◆ **YOUR GOAL**
Your task is to quote the listing below exactly, beginning with its first line and ending on the line bearing "obj('hinge', MB().tube([(hx - 0.007, hy".

◆ **DATASET EXTRACT**
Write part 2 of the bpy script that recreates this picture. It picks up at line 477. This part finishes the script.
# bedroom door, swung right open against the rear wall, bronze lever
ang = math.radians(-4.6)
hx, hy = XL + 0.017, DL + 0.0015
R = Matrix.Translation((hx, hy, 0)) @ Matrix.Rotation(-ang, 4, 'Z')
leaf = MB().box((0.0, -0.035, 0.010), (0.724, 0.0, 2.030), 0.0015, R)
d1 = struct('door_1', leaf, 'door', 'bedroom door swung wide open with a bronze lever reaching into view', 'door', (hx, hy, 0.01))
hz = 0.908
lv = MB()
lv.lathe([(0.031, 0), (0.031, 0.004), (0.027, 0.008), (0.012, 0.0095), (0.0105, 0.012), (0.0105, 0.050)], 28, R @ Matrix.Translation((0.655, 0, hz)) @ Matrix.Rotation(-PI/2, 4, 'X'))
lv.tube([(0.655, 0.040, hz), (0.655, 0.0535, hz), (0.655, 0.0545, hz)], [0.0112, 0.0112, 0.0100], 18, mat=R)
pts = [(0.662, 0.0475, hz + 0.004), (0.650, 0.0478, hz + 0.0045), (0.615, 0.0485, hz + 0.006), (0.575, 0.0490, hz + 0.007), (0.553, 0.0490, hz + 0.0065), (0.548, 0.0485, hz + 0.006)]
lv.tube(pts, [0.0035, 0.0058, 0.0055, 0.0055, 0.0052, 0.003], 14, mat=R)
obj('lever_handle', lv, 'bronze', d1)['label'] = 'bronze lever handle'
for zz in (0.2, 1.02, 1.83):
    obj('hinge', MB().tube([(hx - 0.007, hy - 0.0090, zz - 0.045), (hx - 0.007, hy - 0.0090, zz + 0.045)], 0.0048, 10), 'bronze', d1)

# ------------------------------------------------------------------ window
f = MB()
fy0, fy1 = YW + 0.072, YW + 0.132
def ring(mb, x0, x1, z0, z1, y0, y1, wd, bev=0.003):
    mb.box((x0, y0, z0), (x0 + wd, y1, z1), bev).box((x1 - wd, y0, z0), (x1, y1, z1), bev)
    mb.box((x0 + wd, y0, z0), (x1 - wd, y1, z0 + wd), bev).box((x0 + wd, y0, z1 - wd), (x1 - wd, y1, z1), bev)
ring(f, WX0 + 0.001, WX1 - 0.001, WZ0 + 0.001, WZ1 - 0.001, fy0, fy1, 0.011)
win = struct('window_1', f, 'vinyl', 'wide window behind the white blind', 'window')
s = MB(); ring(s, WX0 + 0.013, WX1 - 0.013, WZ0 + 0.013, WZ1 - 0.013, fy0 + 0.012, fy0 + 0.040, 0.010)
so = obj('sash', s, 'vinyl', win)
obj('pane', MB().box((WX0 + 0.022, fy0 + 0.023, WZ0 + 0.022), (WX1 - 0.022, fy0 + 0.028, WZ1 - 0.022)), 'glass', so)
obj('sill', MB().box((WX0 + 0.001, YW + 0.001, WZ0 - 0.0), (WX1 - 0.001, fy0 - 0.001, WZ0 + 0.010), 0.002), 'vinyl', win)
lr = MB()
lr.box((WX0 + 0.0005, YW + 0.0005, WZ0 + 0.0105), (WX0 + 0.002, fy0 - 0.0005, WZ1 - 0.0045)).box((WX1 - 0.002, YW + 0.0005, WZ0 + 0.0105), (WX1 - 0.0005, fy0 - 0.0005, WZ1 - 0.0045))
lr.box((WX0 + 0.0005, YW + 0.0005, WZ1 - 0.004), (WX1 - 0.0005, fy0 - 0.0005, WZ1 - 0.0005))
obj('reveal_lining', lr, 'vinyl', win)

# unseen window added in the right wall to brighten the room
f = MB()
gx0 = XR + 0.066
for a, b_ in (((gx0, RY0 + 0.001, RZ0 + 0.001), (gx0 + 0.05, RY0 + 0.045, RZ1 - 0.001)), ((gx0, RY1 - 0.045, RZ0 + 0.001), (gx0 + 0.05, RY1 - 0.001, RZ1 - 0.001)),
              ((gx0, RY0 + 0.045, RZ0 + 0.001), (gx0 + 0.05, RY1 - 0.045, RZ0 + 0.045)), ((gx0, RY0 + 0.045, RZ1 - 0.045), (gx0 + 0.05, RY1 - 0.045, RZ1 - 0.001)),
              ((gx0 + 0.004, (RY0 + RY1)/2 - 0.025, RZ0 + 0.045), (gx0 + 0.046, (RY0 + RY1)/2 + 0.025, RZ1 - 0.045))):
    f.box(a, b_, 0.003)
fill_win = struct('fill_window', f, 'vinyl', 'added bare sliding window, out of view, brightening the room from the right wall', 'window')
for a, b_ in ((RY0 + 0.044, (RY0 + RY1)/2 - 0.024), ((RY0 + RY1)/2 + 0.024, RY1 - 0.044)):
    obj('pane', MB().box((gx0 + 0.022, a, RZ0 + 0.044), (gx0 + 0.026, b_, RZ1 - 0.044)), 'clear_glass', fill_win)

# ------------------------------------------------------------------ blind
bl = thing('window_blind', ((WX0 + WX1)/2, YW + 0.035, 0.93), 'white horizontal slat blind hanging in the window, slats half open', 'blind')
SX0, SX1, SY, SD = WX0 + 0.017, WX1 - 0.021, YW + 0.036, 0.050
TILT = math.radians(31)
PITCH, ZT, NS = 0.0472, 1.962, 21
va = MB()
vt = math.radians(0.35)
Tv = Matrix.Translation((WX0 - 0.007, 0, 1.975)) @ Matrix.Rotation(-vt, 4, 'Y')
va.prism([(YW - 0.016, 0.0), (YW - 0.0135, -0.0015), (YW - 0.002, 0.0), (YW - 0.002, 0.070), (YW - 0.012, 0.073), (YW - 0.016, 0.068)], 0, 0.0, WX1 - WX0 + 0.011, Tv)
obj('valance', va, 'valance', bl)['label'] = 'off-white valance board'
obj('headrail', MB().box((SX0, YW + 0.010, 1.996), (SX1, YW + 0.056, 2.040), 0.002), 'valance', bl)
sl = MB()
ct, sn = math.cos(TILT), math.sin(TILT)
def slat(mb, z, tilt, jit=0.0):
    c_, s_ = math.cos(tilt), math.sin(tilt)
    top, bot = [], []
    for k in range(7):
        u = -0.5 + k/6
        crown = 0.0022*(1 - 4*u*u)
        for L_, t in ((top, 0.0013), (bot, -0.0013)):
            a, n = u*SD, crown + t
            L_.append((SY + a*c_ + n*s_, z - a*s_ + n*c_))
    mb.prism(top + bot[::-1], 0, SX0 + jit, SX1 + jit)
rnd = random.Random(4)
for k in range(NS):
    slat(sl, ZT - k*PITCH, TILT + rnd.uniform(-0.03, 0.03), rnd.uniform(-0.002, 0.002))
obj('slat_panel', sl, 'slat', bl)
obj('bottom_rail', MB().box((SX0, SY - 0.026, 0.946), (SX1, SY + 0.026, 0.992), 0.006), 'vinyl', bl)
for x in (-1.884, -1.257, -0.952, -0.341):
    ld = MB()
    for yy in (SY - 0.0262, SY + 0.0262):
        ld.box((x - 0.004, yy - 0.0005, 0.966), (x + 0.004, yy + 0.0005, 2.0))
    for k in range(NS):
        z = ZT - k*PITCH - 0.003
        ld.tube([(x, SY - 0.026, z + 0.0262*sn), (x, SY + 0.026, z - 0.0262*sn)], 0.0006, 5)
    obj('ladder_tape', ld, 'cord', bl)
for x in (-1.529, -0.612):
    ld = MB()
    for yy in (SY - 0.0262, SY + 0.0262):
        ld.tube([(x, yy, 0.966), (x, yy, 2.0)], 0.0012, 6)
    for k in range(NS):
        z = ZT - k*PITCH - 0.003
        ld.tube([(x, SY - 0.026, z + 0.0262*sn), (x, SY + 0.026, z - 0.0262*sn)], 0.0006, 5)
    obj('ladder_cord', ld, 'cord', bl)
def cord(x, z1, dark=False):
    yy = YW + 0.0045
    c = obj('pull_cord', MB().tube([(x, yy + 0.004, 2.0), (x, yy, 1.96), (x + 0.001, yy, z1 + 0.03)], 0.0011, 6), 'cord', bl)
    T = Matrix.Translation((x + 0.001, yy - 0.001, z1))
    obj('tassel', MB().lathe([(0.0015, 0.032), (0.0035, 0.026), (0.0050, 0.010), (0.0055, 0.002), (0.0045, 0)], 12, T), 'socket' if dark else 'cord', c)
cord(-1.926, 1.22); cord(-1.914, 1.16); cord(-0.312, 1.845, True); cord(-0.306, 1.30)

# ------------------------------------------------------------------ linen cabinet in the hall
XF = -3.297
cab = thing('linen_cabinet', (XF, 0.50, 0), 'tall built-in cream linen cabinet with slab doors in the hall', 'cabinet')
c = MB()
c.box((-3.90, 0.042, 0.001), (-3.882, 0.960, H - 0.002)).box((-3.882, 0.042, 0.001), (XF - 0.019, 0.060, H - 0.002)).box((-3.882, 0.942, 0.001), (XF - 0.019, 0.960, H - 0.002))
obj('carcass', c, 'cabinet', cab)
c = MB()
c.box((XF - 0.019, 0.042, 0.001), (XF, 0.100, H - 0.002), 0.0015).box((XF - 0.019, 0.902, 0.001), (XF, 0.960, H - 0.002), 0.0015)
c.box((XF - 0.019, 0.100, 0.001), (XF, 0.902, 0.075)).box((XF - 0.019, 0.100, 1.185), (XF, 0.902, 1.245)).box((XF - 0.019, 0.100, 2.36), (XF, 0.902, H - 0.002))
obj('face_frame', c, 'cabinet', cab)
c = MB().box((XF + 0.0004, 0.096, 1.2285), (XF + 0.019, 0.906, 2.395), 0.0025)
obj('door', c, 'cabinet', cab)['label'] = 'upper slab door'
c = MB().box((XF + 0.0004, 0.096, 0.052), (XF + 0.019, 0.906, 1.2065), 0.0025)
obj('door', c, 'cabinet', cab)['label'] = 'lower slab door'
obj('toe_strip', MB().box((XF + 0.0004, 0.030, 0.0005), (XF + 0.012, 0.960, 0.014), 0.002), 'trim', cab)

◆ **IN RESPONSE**
Write part 2 of the bpy script that recreates this picture. It picks up at line 477. This part finishes the script.
# bedroom door, swung right open against the rear wall, bronze lever
ang = math.radians(-4.6)
hx, hy = XL + 0.017, DL + 0.0015
R = Matrix.Translation((hx, hy, 0)) @ Matrix.Rotation(-ang, 4, 'Z')
leaf = MB().box((0.0, -0.035, 0.010), (0.724, 0.0, 2.030), 0.0015, R)
d1 = struct('door_1', leaf, 'door', 'bedroom door swung wide open with a bronze lever reaching into view', 'door', (hx, hy, 0.01))
hz = 0.908
lv = MB()
lv.lathe([(0.031, 0), (0.031, 0.004), (0.027, 0.008), (0.012, 0.0095), (0.0105, 0.012), (0.0105, 0.050)], 28, R @ Matrix.Translation((0.655, 0, hz)) @ Matrix.Rotation(-PI/2, 4, 'X'))
lv.tube([(0.655, 0.040, hz), (0.655, 0.0535, hz), (0.655, 0.0545, hz)], [0.0112, 0.0112, 0.0100], 18, mat=R)
pts = [(0.662, 0.0475, hz + 0.004), (0.650, 0.0478, hz + 0.0045), (0.615, 0.0485, hz + 0.006), (0.575, 0.0490, hz + 0.007), (0.553, 0.0490, hz + 0.0065), (0.548, 0.0485, hz + 0.006)]
lv.tube(pts, [0.0035, 0.0058, 0.0055, 0.0055, 0.0052, 0.003], 14, mat=R)
obj('lever_handle', lv, 'bronze', d1)['label'] = 'bronze lever handle'
for zz in (0.2, 1.02, 1.83):
    obj('hinge', MB().tube([(hx - 0.007, hy - 0.0090, zz - 0.045), (hx - 0.007, hy - 0.0090, zz + 0.045)], 0.0048, 10), 'bronze', d1)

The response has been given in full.